Ma se l’umanità sta procedendo verso «un aumento della temperatura di 2,8 gradi», e cioè «verso un mondo pericoloso e instabile», è ancora possibile voltare pagina: basterebbe che si raggiungesse l’obiettivo delle emissioni nette zero «quanto più possibile a ridosso del 2040» per i paesi sviluppati e «del 2050» per le economie emergenti; che si mettessero in atto «piani di uscita dal carbone entro il 2030 per i Paesi Ocse ed entro il 2040 per il resto del mondo», ponendo fine ai sussidi – in continuo e vertiginoso aumento – ai combustibili fossili; che venissero fissati «obiettivi ambiziosi in materia di energia rinnovabile». E che i paesi sviluppati mantenessero la promessa di destinare 100 miliardi di dollari ogni anno ai paesi poveri.

Ma, secondo la coordinatrice del Asian People’s Movement on Debt and Development Lidy Nacpil, ci vorrebbe di più: «Un trattato internazionale sulla non proliferazione dei combustibili fossili» e una «finanza climatica» intesa come «obbligo e riparazione almeno parziale per i danni storicamente prodotti». O, secondo l’espressione del presidente colombiano Gustavo Petro, un «Piano Marshall per la vita» destinato alla mitigazione e all’adattamento al riscaldamento globale attraverso la ristrutturazione del sistema finanziario mondiale.

Ed è stato proprio Petro, tra tutti i capi di stato, a spingersi più lontano, indicando come «obiettivo reale» per ogni paese quello di tendere all’«azzeramento della produzione e della domanda di petrolio, carbone e gas», diminuendo ogni anno il loro consumo – e la loro estrazione – ed eliminando completamente i sussidi ai combustibili fossili, come ha già iniziato a fare la Colombia. Per il suo paese, ha continuato Petro, sembrerebbe un suicidio, essendo il quinto maggiore esportatore di carbone e un grande esportatore di petrolio, ma neppure la Colombia può più «vivere di questo»: «Nulla giustifica l’insistenza su tale modello economico».

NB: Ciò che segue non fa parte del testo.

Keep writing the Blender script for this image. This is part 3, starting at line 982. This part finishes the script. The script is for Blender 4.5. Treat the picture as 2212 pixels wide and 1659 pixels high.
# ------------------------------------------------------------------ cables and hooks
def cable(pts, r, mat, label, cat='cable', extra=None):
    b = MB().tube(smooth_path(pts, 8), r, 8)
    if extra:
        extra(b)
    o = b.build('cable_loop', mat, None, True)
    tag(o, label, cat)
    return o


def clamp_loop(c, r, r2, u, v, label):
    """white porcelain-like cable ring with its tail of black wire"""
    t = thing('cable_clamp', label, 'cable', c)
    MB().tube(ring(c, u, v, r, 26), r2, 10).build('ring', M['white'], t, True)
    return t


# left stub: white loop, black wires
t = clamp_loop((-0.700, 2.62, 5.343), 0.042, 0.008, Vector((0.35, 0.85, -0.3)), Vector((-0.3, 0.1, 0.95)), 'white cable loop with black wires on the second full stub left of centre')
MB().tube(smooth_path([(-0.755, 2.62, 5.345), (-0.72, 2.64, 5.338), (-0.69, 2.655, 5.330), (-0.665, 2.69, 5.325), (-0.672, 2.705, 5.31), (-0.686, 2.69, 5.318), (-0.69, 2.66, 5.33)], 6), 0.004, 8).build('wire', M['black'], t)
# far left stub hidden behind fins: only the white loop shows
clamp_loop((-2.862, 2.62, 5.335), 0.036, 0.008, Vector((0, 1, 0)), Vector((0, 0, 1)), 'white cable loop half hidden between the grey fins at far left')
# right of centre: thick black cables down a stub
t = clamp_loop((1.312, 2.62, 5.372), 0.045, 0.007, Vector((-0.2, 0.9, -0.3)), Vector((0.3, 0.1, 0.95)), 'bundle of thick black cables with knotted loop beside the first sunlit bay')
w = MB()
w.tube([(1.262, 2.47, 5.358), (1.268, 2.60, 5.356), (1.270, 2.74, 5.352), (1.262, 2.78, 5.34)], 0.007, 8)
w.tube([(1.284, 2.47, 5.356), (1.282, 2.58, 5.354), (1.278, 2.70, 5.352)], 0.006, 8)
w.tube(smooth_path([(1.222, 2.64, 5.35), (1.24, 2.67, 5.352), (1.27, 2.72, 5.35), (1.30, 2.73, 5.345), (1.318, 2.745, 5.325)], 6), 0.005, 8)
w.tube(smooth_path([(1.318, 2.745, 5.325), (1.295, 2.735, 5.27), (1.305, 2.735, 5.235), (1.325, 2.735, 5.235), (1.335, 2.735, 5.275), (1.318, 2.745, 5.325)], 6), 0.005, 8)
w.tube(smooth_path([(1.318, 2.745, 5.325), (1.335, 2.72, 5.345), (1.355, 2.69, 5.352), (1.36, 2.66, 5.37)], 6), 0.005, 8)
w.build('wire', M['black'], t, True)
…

Da qui l’invito a «spegnere le grandi ciminiere del mondo», e cioè Stati uniti, Cina, India ed Europa, e «rivitalizzare» le due «regioni spugna dei gas serra»: l’America latina e l’Africa, con le loro «grandi potenzialità di generazione di energia pulita», come ha ugualmente evidenziato il presidente del Kenya William Ruto.

Assai più sfumata la posizione del Brasile, rappresentato non da Lula ma dalla ministra dell’Ambiente Marina Silva, la quale ha annunciato il ripristino dei tagli alle emissioni che il paese si era impegnato a realizzare a Parigi nel 2015 – prima che Bolsonaro ne ridimensionasse gli obiettivi -, ma lasciando cadere il riferimento al tetto assoluto di emissioni per il 2030 (pari a 1,2 miliardi di tonnellate di Co2) proposto dal Comitê Interministerial para Mudança do Clima.

«È molto al di sotto di ciò che il Brasile potrebbe fare», ha commentato Stela Herschmann dell’Observatório do Clima, ma «è un passo avanti», soprattutto a fronte della «mancanza di ambizione di altri grandi contaminatori».